The OWASP Top 10 is an industry-standard awareness document that summarizes the most critical security risks in web applications. This guide explains, in plain language, what OWASP is, what the Top 10 list represents, and the current 2025 categories.
What is OWASP?
OWASP (Open Worldwide Application Security Project) is a nonprofit community that aims to make software security accessible to everyone. It produces free tools, documents, and standards — the best known of which is the OWASP Top 10.
What is the OWASP Top 10?
The OWASP Top 10 ranks the 10 most common and most serious web application security risks, based on real-world data. It's not a list of every vulnerability, but a summary of the risk categories developers and organizations should prioritize. The list is updated periodically (for example, from 2021 to 2025).
The current list (2025)
- A01 — Broken Access Control: Users being able to access data or actions beyond their permissions. The #1 risk on the list.

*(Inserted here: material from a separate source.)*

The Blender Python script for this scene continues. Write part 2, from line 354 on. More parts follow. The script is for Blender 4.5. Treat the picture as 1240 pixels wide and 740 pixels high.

- A02 — Security Misconfiguration: Incorrect or incomplete security configuration (default settings, unnecessary exposed features).
- A03 — Software Supply Chain Failures: Weaknesses in the software supply chain — untrusted dependencies, components, and build processes.
- A04 — Cryptographic Failures: Weak or missing encryption; sensitive data not adequately protected.
- A05 — Injection: Untrusted input being interpreted as a command/query (such as SQL injection).
- A06 — Insecure Design: Weaknesses that stem from overlooking security at the design stage.
- A07 — Authentication Failures: Weaknesses in authentication and session management (weak passwords, poor session handling).
- A08 — Software or Data Integrity Failures: Integrity weaknesses — unverified updates, insecure CI/CD.
- A09 — Security Logging and Alerting Failures: Insufficient logging and alerting; attacks going unnoticed.
- A10 — Mishandling of Exceptional Conditions: Improper handling of exceptional conditions — poor error handling, "fail-open," and logic errors (new in 2025).

Why it matters
The OWASP Top 10 is a common language for secure software development. For developers it's a "what should I watch out for" list; for organizations it's a starting framework for a security program. Many security audits and compliance efforts also reference this list.
How to use it
The most effective approach is to use the list as a way of thinking rather than just a checklist: for each category, ask "where could this risk exist in my application, and how do I prevent it?" Secure design, input validation, least privilege, and regular testing reduce most of these risks.